Riding A Winning Advanced Medium Test With Hannah Biggs

The British Dressage National Championships are a matter of weeks away, 14 – 17th September, and competitors up and down the country will be perfecting their championship tests with the sole aim of winning one of the coveted National Champion titles.

Equine Construction are delighted to continue their sponsorship of the Advanced Medium Championships for another year and along with sponsored rider, and international Grand Prix dressage rider and trainer, Hannah Biggs, they have put together some pearls of wisdom for riding a winning Advanced Medium championship test.

Make a plan and stick to it!

I like to write down a plan for my warm up as well as how to ride the test itself. Little key words to keep me mentally focussed, relaxed and in my bubble that no pressure can penetrate. Visualise your test at home when you are relaxed and recreate that feeling as you enter the arena.  The warm up arena at Stoneleigh can get quite busy, so make sure you and your horse are prepared for that so you can stay focussed on your own plan and don’t watch others while you ride.

Riding the troublesome movements

The serpentine is always one to catch people out as it exposes any tension in the horse following the extended canter down the long side.

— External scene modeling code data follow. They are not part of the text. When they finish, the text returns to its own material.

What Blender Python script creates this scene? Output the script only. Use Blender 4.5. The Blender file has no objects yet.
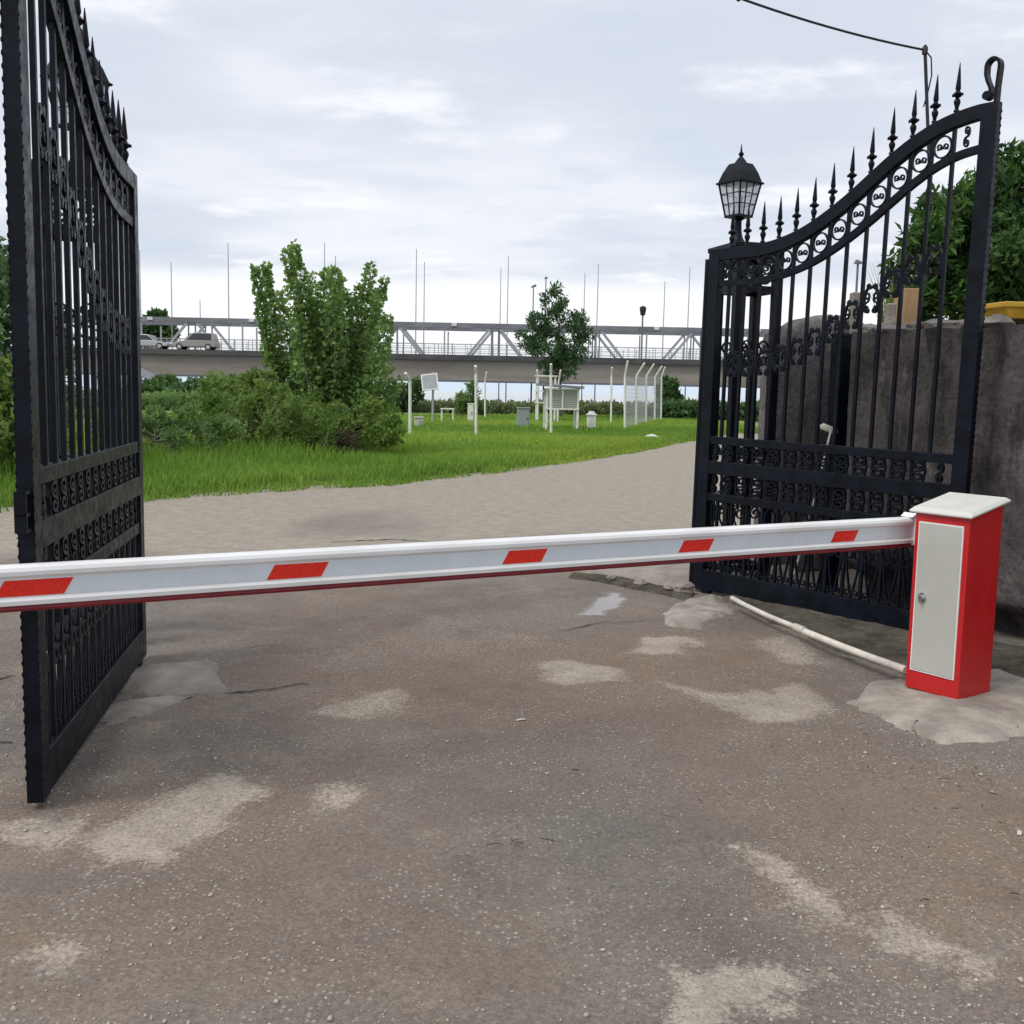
import bpy, math, random
import numpy as np
from mathutils import Matrix, Vector
PI=math.pi; rad=math.radians
random.seed(7); RNG=np.random.default_rng(11)
S=bpy.context.scene; C=S.collection

# ------------------------------------------------------------------ camera
FPX=1050.; PITCH=rad(6.5); ROLL=rad(1.15); EYE=1.5
cam=bpy.data.cameras.new('camera'); co=bpy.data.objects.new('camera',cam); C.objects.link(co)
cam.sensor_width=36; cam.sensor_fit='HORIZONTAL'; cam.lens=FPX/1024*36
cam.clip_start=.05; cam.clip_end=20000
CM=Matrix.Translation((0,0,EYE))@Matrix.Rotation(PI/2-PITCH,4,'X')@Matrix.Rotation(ROLL,4,'Z')
co.matrix_world=CM; S.camera=co
CR=CM.to_3x3()
def ray(x,y): return CR@Vector(((x-512)/FPX,(512-y)/FPX,-1))
def gnd(x,y,z=0.):
    d=ray(x,y); t=(z-EYE)/d.z; return Vector((d.x*t,d.y*t,z))
def at(x,y,Y):
    d=ray(x,y); t=Y/d.y; return Vector((d.x*t,Y,EYE+d.z*t))

# ------------------------------------------------------------------ tagging
def tag(o,label=None,cat=None,group=None,kind=None):
    if label: o['label']=label
    if cat: o['category']=cat
    if group: o['group']=group
    if kind: o['kind']=kind
    return o
def thing(name,label,cat,loc=(0,0,0),rz=0,group=None,ry=0):
    o=bpy.data.objects.new(name,None); C.objects.link(o); o.empty_display_size=.1
    o.location=loc; o.rotation_euler=(0,ry,rz); return tag(o,label,cat,group)
def children(o): return [c for c in bpy.data.objects if c.parent==o]
KIDS={}
def link_kid(o,p): KIDS.setdefault(p.name,[]).append(o)
def copy_tree(o,parent=None):
    c=o.copy(); C.objects.link(c)
    if parent is not None:
        c.parent=parent; link_kid(c,parent)
    for ch in list(KIDS.get(o.name,[])): copy_tree(ch,c)
    return c

# ------------------------------------------------------------------ numpy noise
def _h(ix,iy,s):
    n=(ix.astype(np.int64)*374761393+iy.astype(np.int64)*668265263+s*1442695041)&0x7fffffff
    n=((n^(n>>13))*1274126177)&0x7fffffff
    return ((n^(n>>16))&0xffff)/65535.
def vnoise(x,y,s=0):
    ix=np.floor(x);iy=np.floor(y);fx=x-ix;fy=y-iy
    fx=fx*fx*(3-2*fx);fy=fy*fy*(3-2*fy)
    a=_h(ix,iy,s);b=_h(ix+1,iy,s);c=_h(ix,iy+1,s);d=_h(ix+1,iy+1,s)
    return (a*(1-fx)+b*fx)*(1-fy)+(c*(1-fx)+d*fx)*fy
def fbm(x,y,oct=4,s=0):
    x=np.asarray(x,float);y=np.asarray(y,float)
    v=0;a=.5;t=0
    for i in range(oct):
        v=v+a*vnoise(x*2**i+17.3*i,y*2**i-9.1*i,s+i);t+=a;a*=.5
    return v/t
def sstep(a,b,x): 
    t=np.clip((x-a)/(b-a),0,1); return t*t*(3-2*t)
def poly_sd(px,py,poly):
    "signed distance, negative inside"
    n=len(poly);d=np.full(px.shape,1e9);ins=np.zeros(px.shape,bool)
    for i in range(n):
        ax,ay=poly[i][0],poly[i][1];bx,by=poly[(i+1)%n][0],poly[(i+1)%n][1]
        ex,ey=bx-ax,by-ay
        t=np.clip(((px-ax)*ex+(py-ay)*ey)/(ex*ex+ey*ey+1e-12),0,1)
        d=np.minimum(d,np.hypot(px-ax-t*ex,py-ay-t*ey))
        c=((ay>py)!=(by>py))&(px<(bx-ax)*(py-ay)/(by-ay+1e-12)+ax)
        ins^=c
    return np.where(ins,-d,d)

# ------------------------------------------------------------------ mesh builder
def mesh_np(name,v,f,mat,parent=None,col=None,smooth=False,fsize=4):
    me=bpy.data.meshes.new(name)
    v=np.asarray(v,np.float32);f=np.asarray(f,np.int32)
    me.vertices.add(len(v));me.vertices.foreach_set('co',v.ravel())
    me.loops.add(f.size);me.loops.foreach_set('vertex_index',f.ravel())
    me.polygons.add(len(f));me.polygons.foreach_set('loop_start',np.arange(0,f.size,f.shape[1],dtype=np.int32))
    if smooth: me.polygons.foreach_set('use_smooth',np.ones(len(f),bool))
    if col is not None:
        a=me.color_attributes.new('tint','FLOAT_COLOR','POINT'); a.data.foreach_set('color',np.asarray(col,np.float32).ravel())
    me.update(calc_edges=True)
    me.materials.append(mat)
    o=bpy.data.objects.new(name,me);C.objects.link(o)
    if parent is not None: o.parent=parent; link_kid(o,parent)
    return o
class MB:
    def __init__(s): s.v=[];s.f=[]
    def add(s,v,f):
        n=len(s.v); s.v+= [tuple(p) for p in v]; s.f+=[tuple(i+n for i in q) for q in f]; return s
    def box(s,x0,x1,y0,y1,z0,z1):
        v=[(x0,y0,z0),(x1,y0,z0),(x1,y1,z0),(x0,y1,z0),(x0,y0,z1),(x1,y0,z1),(x1,y1,z1),(x0,y1,z1)]
        return s.add(v,[(3,2,1,0),(4,5,6,7),(0,1,5,4),(1,2,6,5),(2,3,7,6),(3,0,4,7)])
    def bar(s,p,q,w,d=None,up=(0,0,1)):
        "square bar from p to q, w across (sideways), d along up-ish"
        d=d or w;p=Vector(p);q=Vector(q);t=(q-p).normalized();u=Vector(up)
        if abs(t.dot(u))>.98:u=Vector((0,1,0))
        a=t.cross(u).normalized();b=a.cross(t)
        v=[]
        for c in (p,q):
            for sx,sy in ((-1,-1),(1,-1),(1,1),(-1,1)): v.append(c+a*(sx*w/2)+b*(sy*d/2))
        return s.add(v,[(3,2,1,0),(4,5,6,7),(0,1,5,4),(1,2,6,5),(2,3,7,6),(3,0,4,7)])
    def flat(s,path,w,d,y=0.):
        "flat strip following an x,z path: w in the plane, d across it"
        P=[Vector((p[0],p[1])) for p in path];n=len(P);v=[];f=[]
        for i in range(n):
            t=(P[min(i+1,n-1)]-P[max(i-1,0)])
            t=t.normalized() if t.length>1e-9 else Vector((1,0))
            nn=Vector((-t.y,t.x))
            a=P[i]-nn*w/2;b=P[i]+nn*w/2
            v+=[(a.x,y-d/2,a.y),(b.x,y-d/2,b.y),(b.x,y+d/2,b.y),(a.x,y+d/2,a.y)]
        for i in range(n-1):
            o=i*4
            for k in range(4): f.append((o+k,o+(k+1)%4,o+4+(k+1)%4,o+4+k))
        f+=[(3,2,1,0),(n*4-4,n*4-3,n*4-2,n*4-1)]
        return s.add(v,f)
    def tube(s,path,r,seg=6,r1=None,cap=True):
        P=[Vector(p) for p in path];n=len(P);v=[];f=[];r1=r if r1 is None else r1
        pa=None
        for i in range(n):
            t=(P[min(i+1,n-1)]-P[max(i-1,0)]).normalized()
            if pa is None:
                u=Vector((0,0,1)) if abs(t.z)<.9 else Vector((1,0,0)); pa=t.cross(u).normalized()
            else:
                pa=(pa-t*pa.dot(t)).normalized()
            b=t.cross(pa);rr=r+(r1-r)*i/(n-1)
            for k in range(seg):
                a=2*PI*k/seg; v.append(P[i]+pa*(rr*math.cos(a))+b*(rr*math.sin(a)))
        for i in range(n-1):
            for k in range(seg): f.append((i*seg+k,i*seg+(k+1)%seg,(i+1)*seg+(k+1)%seg,(i+1)*seg+k))
        if cap: f+=[tuple(range(seg))[::-1],tuple((n-1)*seg+k for k in range(seg))]
        return s.add(v,f)
    def lathe(s,prof,seg=10,c=(0,0,0),rot=0.,flat=1.):
        v=[];f=[];n=len(prof)
        for r,z in prof:
            for k in range(seg):
                a=2*PI*k/seg+rot; v.append((c[0]+r*math.cos(a),c[1]+r*math.sin(a)*flat,c[2]+z))
        for i in range(n-1):
            for k in range(seg): f.append((i*seg+k,i*seg+(k+1)%seg,(i+1)*seg+(k+1)%seg,(i+1)*seg+k))
        f+=[tuple(range(seg))[::-1],tuple((n-1)*seg+k for k in range(seg))]
        return s.add(v,f)
    def prism(s,poly,a0,a1,axis='x'):
        "extrude polygon: axis x -> poly is (y,z)"
        n=len(poly);v=[]
        for a in (a0,a1):
            for p,q in poly: v.append((a,p,q) if axis=='x' else ((p,a,q) if axis=='y' else (p,q,a)))
        f=[(k,(k+1)%n,n+(k+1)%n,n+k) for k in range(n)]+[tuple(range(n))[::-1],tuple(range(n,2*n))]
        return s.add(v,f)
    def build(s,name,mat,parent=None,smooth=None,bevel=0,label=None,loc=None):
        me=bpy.data.meshes.new(name); me.from_pydata(s.v,[],s.f); 
        import bmesh
        bm=bmesh.new();bm.from_mesh(me);bmesh.ops.recalc_face_normals(bm,faces=bm.faces);bm.to_mesh(me);bm.free()
        me.materials.append(mat)
        if smooth:
            me.shade_smooth(); me.set_sharp_from_angle(angle=rad(smooth))
        o=bpy.data.objects.new(name,me);C.objects.link(o)
        if loc: o.location=loc
        if parent is not None: o.parent=parent; link_kid(o,parent)
        if bevel:
            m=o.modifiers.new('bevel','BEVEL');m.width=bevel;m.segments=2;m.limit_method='ANGLE'
        if label:o['label']=label
        return o

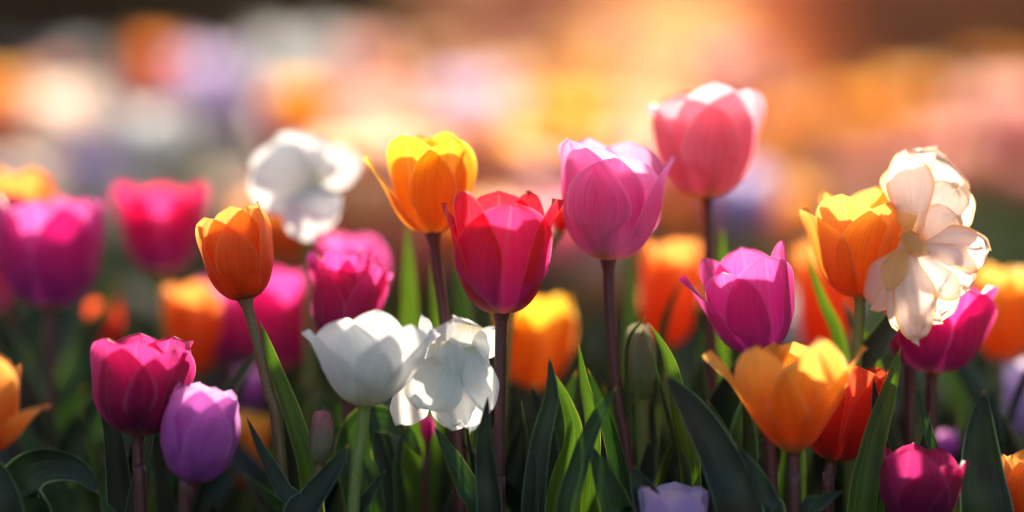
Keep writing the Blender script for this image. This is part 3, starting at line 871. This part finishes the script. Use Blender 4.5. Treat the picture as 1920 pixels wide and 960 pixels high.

The final centre line contains a lot of marks to be won or lost and some riders lose their concentration by then. From the last flying change, to the transition to trot, the extension and the halt, all need a lot of focus and precision, so stay sharp until the end.

Not many riders know how many trot strides it takes to ride a 10-metre circle, or an 8-metre circle. Count to the centre line and back a few times to find out. Once you know this number it will help you ride forwards in balance without having to compromise the quality of the trot.

The perfect change

This Advanced Medium test was designed to test if the horse is really established in their flying changes. Ideally you would be working towards or at Prix St George level to show confident flying changes and be competitive at the National Championships. Once your changes are established, then you can ride the last 3 strides before the change in a more active, bouncy canter to give an expressive flying change. Accuracy is also important in this test, so count how many strides it takes to get from the edge of the arena to the centre line in the serpentine.

Pirouette perfection

Walk pirouettes are easy; it’s maintaining a supple bend in the horse that is tricky! They can look awkward as they highlight quite a few faults in quick succession. Break down the movement into being able to control the bend and activity of the walk on a 10-metre circle, then bring this bend into a smaller turn without losing the quality. I imagine I’m riding up a spiral staircase as I ride around the pirouette, so I keep the bend, impulsion and uphill feeling which looks so appealing to the judges. Done well they look easy and smooth, with no funny compromising positions from the rider.